Cesare Beccaria (1738 – 1794) is to be counted among the many thinkers who, through their published works, affected the course of civilization in positive He wrote on crimes and punishments (Dei delitti e delle pene) long before Fyodor Dostoevsky wrote his Crime and Punishment: a novel in which Romanovich Rasolnikov murders a ruthless pawnbroker not only to punsh her, but to use her money to benefit humanity. This theme and the hero’s assumption in this novel that he had the right to kill on behalf of humanity is quite contrary to Beccaria’s thesis.
Beccaria was the first to declare that no person or institution (including the government) had the right to take the life of another human being. This was a revolutionary idea in the eighteenth century. Beccaria introduced the notion that crimes can be presented by giving young people proper education. It is the fear of being punished and not the fear of the severity of the punishment that would serve as a deterrent for criminal acts. He also pleaded for public trails and not closed-room convictions, and expounded on the idea that justice delayed is justice denied.

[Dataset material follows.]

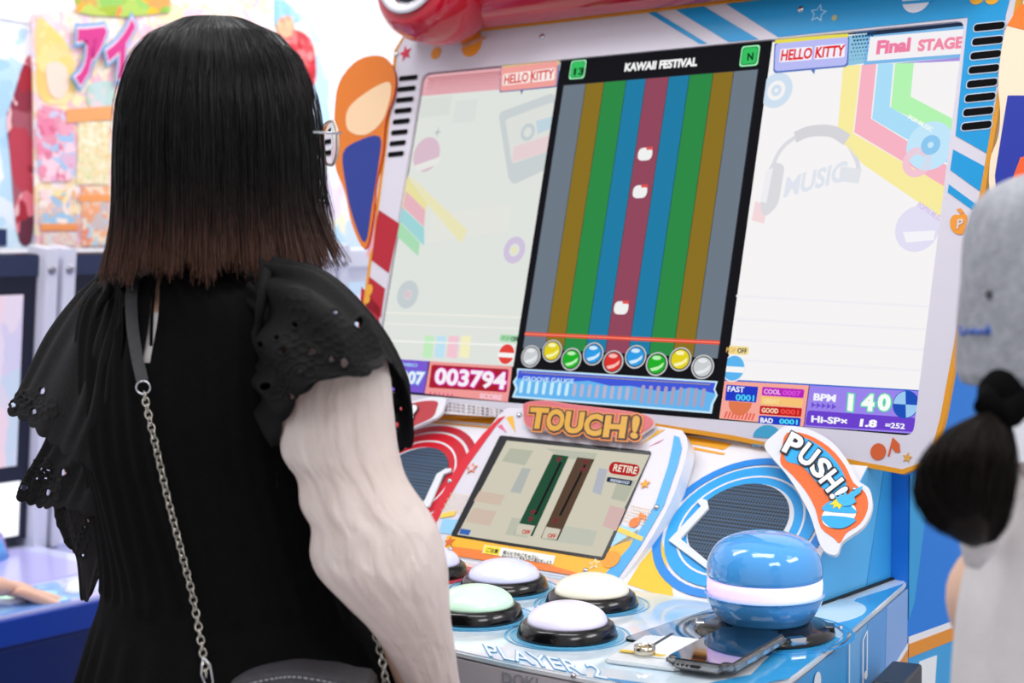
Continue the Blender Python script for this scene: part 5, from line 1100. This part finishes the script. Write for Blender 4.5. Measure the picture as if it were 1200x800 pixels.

Beccaria was clever to pay homage to the government which allowed him to express his ideas openly. “If I am not afraid of raising myself above received wisdom,” he said, “I owe this happy boldness to the sweet and enlightened government under which I live.” His work was well received by the philosophers of the Enlightenment, and translated into several languages. Nevertheless, there were also many who castigated, criticized and condemned for his book. A Demonical friar called Beccaria a fanatic, an imposter, a dangerous writer, and such. He described the book with such adjectives as monstrous, poisonous, and ridiculous. He went on to say that the book was impudently blasphemous, pathetic in reasoning, with tasteless and indecent jokes, sophisms, and gross assumptions. Beccaria was accused of twenty-one impieties.
It is important to recall these vestiges of what may seem to be a bygone era because in our own times it is not unusual to see such language used by the guardians of the status quo against those who openly call for the repudiation of social injustice and for change in long-practiced anachronistic and unconscionable behavior toward fellow human beings and groups.
We moderns take many of the values Beccaria advocated to be self-evident. But let us not forget that even today there are governments that hold secret trials, that torture their own citizens, and that condemn criminals to the hangman’s rope or the electric chair.